_Exercise task_
Write out the data below in full, unchanged, minus the images.

_Information shown_
★ ★ ★ ★ ★ ★ ★
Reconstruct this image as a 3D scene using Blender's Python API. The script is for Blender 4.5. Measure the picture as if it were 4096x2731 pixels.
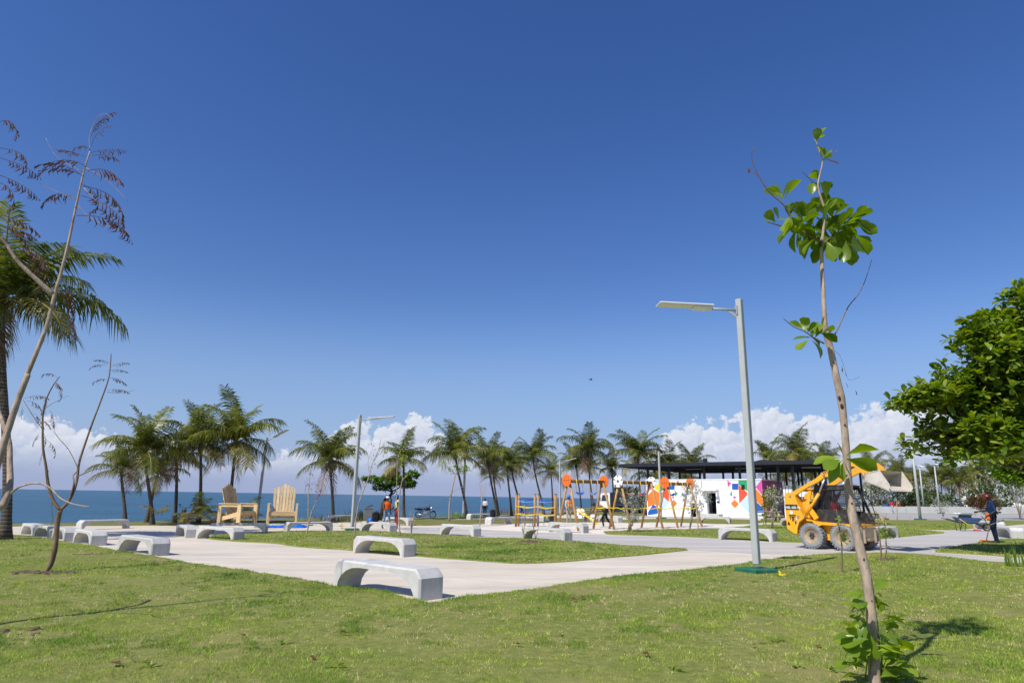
import bpy, bmesh, math, random
import numpy as np
from mathutils import Vector, Matrix, noise as mnoise
from mathutils.geometry import tessellate_polygon
R = math.radians
rnd = random.Random(11)
for o in list(bpy.data.objects): bpy.data.objects.remove(o)
scene = bpy.context.scene
col = scene.collection

# ------------------------------------------------------------------ camera
PW, PH, FP = 4096.0, 2731.0, 2607.0          # photograph size and focal length in its pixels
PITCH, ROLL, CH = R(13.4), R(0.92), 1.483
SUN_EL, SUN_AZ = R(49.5), R(223.0)           # sun behind the camera to the left (compass: 0=+Y, 90=+X)
r0 = Vector((1, 0, 0)); u0 = Vector((0, -math.sin(PITCH), math.cos(PITCH))); FW = Vector((0, math.cos(PITCH), math.sin(PITCH)))
RT = r0*math.cos(ROLL) + u0*math.sin(ROLL); UP = -r0*math.sin(ROLL) + u0*math.cos(ROLL)
cam = bpy.data.cameras.new('camera'); camo = bpy.data.objects.new('camera', cam); col.objects.link(camo)
cam.sensor_width = 36; cam.lens = FP/PW*36; cam.clip_start = 0.05; cam.clip_end = 80000
camo.matrix_world = Matrix(((RT.x, UP.x, -FW.x, 0), (RT.y, UP.y, -FW.y, 0), (RT.z, UP.z, -FW.z, CH), (0, 0, 0, 1)))
scene.camera = camo
scene.render.engine = 'CYCLES'
scene.render.resolution_x = 1024; scene.render.resolution_y = 682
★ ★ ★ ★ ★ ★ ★
_Solution to this problem_
Reconstruct this image as a 3D scene using Blender's Python API. The script is for Blender 4.5. Measure the picture as if it were 4096x2731 pixels.
import bpy, bmesh, math, random
import numpy as np
from mathutils import Vector, Matrix, noise as mnoise
from mathutils.geometry import tessellate_polygon
R = math.radians
rnd = random.Random(11)
for o in list(bpy.data.objects): bpy.data.objects.remove(o)
scene = bpy.context.scene
col = scene.collection

# ------------------------------------------------------------------ camera
PW, PH, FP = 4096.0, 2731.0, 2607.0          # photograph size and focal length in its pixels
PITCH, ROLL, CH = R(13.4), R(0.92), 1.483
SUN_EL, SUN_AZ = R(49.5), R(223.0)           # sun behind the camera to the left (compass: 0=+Y, 90=+X)
r0 = Vector((1, 0, 0)); u0 = Vector((0, -math.sin(PITCH), math.cos(PITCH))); FW = Vector((0, math.cos(PITCH), math.sin(PITCH)))
RT = r0*math.cos(ROLL) + u0*math.sin(ROLL); UP = -r0*math.sin(ROLL) + u0*math.cos(ROLL)
cam = bpy.data.cameras.new('camera'); camo = bpy.data.objects.new('camera', cam); col.objects.link(camo)
cam.sensor_width = 36; cam.lens = FP/PW*36; cam.clip_start = 0.05; cam.clip_end = 80000
camo.matrix_world = Matrix(((RT.x, UP.x, -FW.x, 0), (RT.y, UP.y, -FW.y, 0), (RT.z, UP.z, -FW.z, CH), (0, 0, 0, 1)))
scene.camera = camo
scene.render.engine = 'CYCLES'
scene.render.resolution_x = 1024; scene.render.resolution_y = 682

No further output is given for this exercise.